>> BEGIN

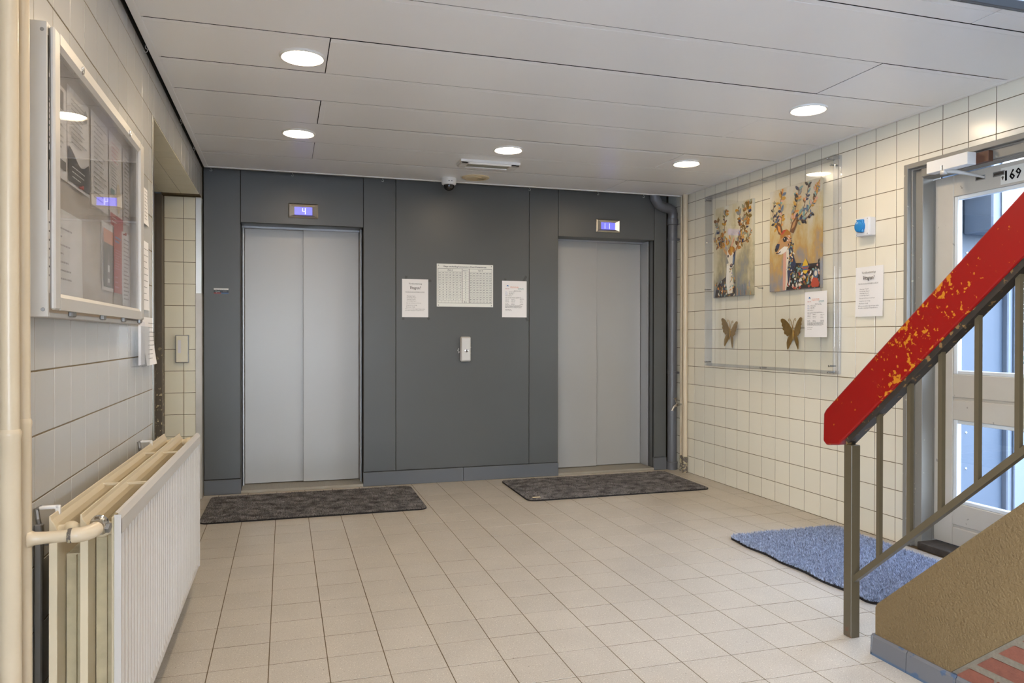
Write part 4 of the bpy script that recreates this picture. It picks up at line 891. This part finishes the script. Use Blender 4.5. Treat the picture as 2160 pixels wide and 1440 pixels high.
# ------------------------------------------------------------------ staircase
SX = 2.05
st = thing('staircase', 'brown painted stair with brick side wall and grey plinth behind the red handrail', 'staircase', (2.6, 1.6, 0))
fx = lambda p, d: (d, p[0], p[1])
top = lambda y: .181+.873*(2.196-y); bot = lambda y: .068+.878*(1.884-y); YE = .62
mb = MB(); mb.prism([(2.196, 0), (2.196, .172), (2.188, .188), (YE, top(YE)), (YE, bot(YE)), (1.884, .068), (1.962, 0)], fx, SX, SX+.14, m_concrete); fixn(mb.build('stringer', st))
mb = MB(); mb.prism([(1.962, 0), (1.884, .068), (YE, bot(YE)), (YE, 0)], fx, SX+.006, SX+.12, m_mortar); fixn(mb.build('mortar_bed', st))
R = random.Random(4); k = 0; z = .0715
while z < 1.05:
    z1 = z+.0425; ya = 1.884-(z-.068)/.878-.022; yb = 1.884-(z1-.068)/.878-.022; y = ya; first = True; L = .21 if k % 2 else .13
    while y > YE+.03 and (y > 1.2 or z < .35):
        e = max(y-L, YE); mb = MB(); poly = [(ya, z), (yb, z1), (e, z1), (e, z)] if first else [(y, z), (y, z1), (e, z1), (e, z)]
        if e < (yb if first else y)-.02:
            dx = R.uniform(-.0015, .001); mb.prism(poly, fx, SX+.0005+dx, SX+.05, m_brick); fixn(mb.build('brick', st))
        y = e-.014; first = False; L = .21
    z += .0655; k += 1
for i in range(8):
    y = 2.13-.206*i; mb = MB(); mb.box(SX+.141, 3.280, y-.20, y+.02, .178*(i+1)-.03, .178*(i+1), m_concrete, .004); mb.build('tread', st)
    mb = MB(); mb.box(SX+.141, 3.280, y-.206, y, .178*i+.0005, .178*(i+1)-.031, m_concrete); mb.build('riser', st)
for (y0, y1) in ((2.206, 2.046), (2.043, 1.85), (1.847, 1.65), (1.647, 1.45), (1.447, 1.25)):
    mb = MB(); pr = [(SX+.02, 0), (SX-.013, 0), (SX-.013, .010), (SX-.010, .066), (SX-.004, .075), (SX+.02, .0755)]
    mb.prism(pr, lambda p, d: (p[0], d, p[1]), y0, y1, m_skirt); fixn(mb.build('skirting_tile', st))
mb = MB(); mb.box(SX-.013, SX+.13, 2.197, 2.207, 0, .072, m_skirt, .003); mb.build('skirting_tile', st)

# railing
rl = thing('stair_railing', 'stair railing with worn red plank handrail and dark taupe steel bars', 'railing', (2.09, 2.36, 0))
mb = MB(); mb.box(2.070, 2.111, 2.340, 2.382, 0, .738, m_rail, .002); mb.build('post', rl)
slope = .868; rb = lambda y: .727+slope*(2.405-y)+.004       # underside of the red plank
YT = .55
mb = MB(); nz = [(2.405, rb(2.405)), (2.478, .728), (2.493, .742), (2.488, .845), (2.476, .862), (2.42, .905)]
mb.prism([(2.405, rb(2.405)), (2.470, .722), (2.490, .736), (2.487, .846), (2.474, .864), (YT, rb(YT)+.162+.028), (YT, rb(YT))], fx, 2.062, 2.118, m_red); h_ = fixn(mb.build('handrail', rl)); tag(h_, 'thick red plank with worn yellow patches')
md = h_.modifiers.new('b', 'BEVEL'); md.width = .006; md.segments = 2; md.limit_method = 'ANGLE'
mb = MB(); a, b = (2.372, rb(2.372)-.022), (YT, rb(YT)-.022)
mb.prism([(2.372, rb(2.372)-.0005), (YT, rb(YT)-.0005), (YT, rb(YT)-.026), (2.372, rb(2.372)-.026)], fx, 2.070, 2.110, m_railblack); fixn(mb.build('top_bar', rl))
lr = lambda y: .200+.868*(2.356-y)
mb = MB(); mb.prism([(2.345, lr(2.345)), (YT, lr(YT)), (YT, lr(YT)+.028), (2.345, lr(2.345)+.028)], fx, 2.080, 2.101, m_rail); fixn(mb.build('lower_rail', rl))
for y in (2.222, 2.083, 1.953, 1.817, 1.681, 1.546, 1.41, 1.275):
    mb = MB(); mb.prism([(y-.008, lr(y)+.012), (y+.008, lr(y)+.012), (y+.008, rb(y)-.02), (y-.008, rb(y)-.02)], fx, 2.083, 2.098, m_rail); fixn(mb.build('baluster', rl))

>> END

Keep the pictures out of the copy and return the rest of the data above exactly.

◆ EXERCISE RESULT ◆
Write part 4 of the bpy script that recreates this picture. It picks up at line 891. This part finishes the script. Use Blender 4.5. Treat the picture as 2160 pixels wide and 1440 pixels high.
# ------------------------------------------------------------------ staircase
SX = 2.05
st = thing('staircase', 'brown painted stair with brick side wall and grey plinth behind the red handrail', 'staircase', (2.6, 1.6, 0))
fx = lambda p, d: (d, p[0], p[1])
top = lambda y: .181+.873*(2.196-y); bot = lambda y: .068+.878*(1.884-y); YE = .62
mb = MB(); mb.prism([(2.196, 0), (2.196, .172), (2.188, .188), (YE, top(YE)), (YE, bot(YE)), (1.884, .068), (1.962, 0)], fx, SX, SX+.14, m_concrete); fixn(mb.build('stringer', st))
mb = MB(); mb.prism([(1.962, 0), (1.884, .068), (YE, bot(YE)), (YE, 0)], fx, SX+.006, SX+.12, m_mortar); fixn(mb.build('mortar_bed', st))
R = random.Random(4); k = 0; z = .0715
while z < 1.05:
    z1 = z+.0425; ya = 1.884-(z-.068)/.878-.022; yb = 1.884-(z1-.068)/.878-.022; y = ya; first = True; L = .21 if k % 2 else .13
    while y > YE+.03 and (y > 1.2 or z < .35):
        e = max(y-L, YE); mb = MB(); poly = [(ya, z), (yb, z1), (e, z1), (e, z)] if first else [(y, z), (y, z1), (e, z1), (e, z)]
        if e < (yb if first else y)-.02:
            dx = R.uniform(-.0015, .001); mb.prism(poly, fx, SX+.0005+dx, SX+.05, m_brick); fixn(mb.build('brick', st))
        y = e-.014; first = False; L = .21
    z += .0655; k += 1
for i in range(8):
    y = 2.13-.206*i; mb = MB(); mb.box(SX+.141, 3.280, y-.20, y+.02, .178*(i+1)-.03, .178*(i+1), m_concrete, .004); mb.build('tread', st)
    mb = MB(); mb.box(SX+.141, 3.280, y-.206, y, .178*i+.0005, .178*(i+1)-.031, m_concrete); mb.build('riser', st)
for (y0, y1) in ((2.206, 2.046), (2.043, 1.85), (1.847, 1.65), (1.647, 1.45), (1.447, 1.25)):
    mb = MB(); pr = [(SX+.02, 0), (SX-.013, 0), (SX-.013, .010), (SX-.010, .066), (SX-.004, .075), (SX+.02, .0755)]
    mb.prism(pr, lambda p, d: (p[0], d, p[1]), y0, y1, m_skirt); fixn(mb.build('skirting_tile', st))
mb = MB(); mb.box(SX-.013, SX+.13, 2.197, 2.207, 0, .072, m_skirt, .003); mb.build('skirting_tile', st)

# railing
rl = thing('stair_railing', 'stair railing with worn red plank handrail and dark taupe steel bars', 'railing', (2.09, 2.36, 0))
mb = MB(); mb.box(2.070, 2.111, 2.340, 2.382, 0, .738, m_rail, .002); mb.build('post', rl)
slope = .868; rb = lambda y: .727+slope*(2.405-y)+.004       # underside of the red plank
YT = .55
mb = MB(); nz = [(2.405, rb(2.405)), (2.478, .728), (2.493, .742), (2.488, .845), (2.476, .862), (2.42, .905)]
mb.prism([(2.405, rb(2.405)), (2.470, .722), (2.490, .736), (2.487, .846), (2.474, .864), (YT, rb(YT)+.162+.028), (YT, rb(YT))], fx, 2.062, 2.118, m_red); h_ = fixn(mb.build('handrail', rl)); tag(h_, 'thick red plank with worn yellow patches')
md = h_.modifiers.new('b', 'BEVEL'); md.width = .006; md.segments = 2; md.limit_method = 'ANGLE'
mb = MB(); a, b = (2.372, rb(2.372)-.022), (YT, rb(YT)-.022)
mb.prism([(2.372, rb(2.372)-.0005), (YT, rb(YT)-.0005), (YT, rb(YT)-.026), (2.372, rb(2.372)-.026)], fx, 2.070, 2.110, m_railblack); fixn(mb.build('top_bar', rl))
lr = lambda y: .200+.868*(2.356-y)
mb = MB(); mb.prism([(2.345, lr(2.345)), (YT, lr(YT)), (YT, lr(YT)+.028), (2.345, lr(2.345)+.028)], fx, 2.080, 2.101, m_rail); fixn(mb.build('lower_rail', rl))
for y in (2.222, 2.083, 1.953, 1.817, 1.681, 1.546, 1.41, 1.275):
    mb = MB(); mb.prism([(y-.008, lr(y)+.012), (y+.008, lr(y)+.012), (y+.008, rb(y)-.02), (y-.008, rb(y)-.02)], fx, 2.083, 2.098, m_rail); fixn(mb.build('baluster', rl))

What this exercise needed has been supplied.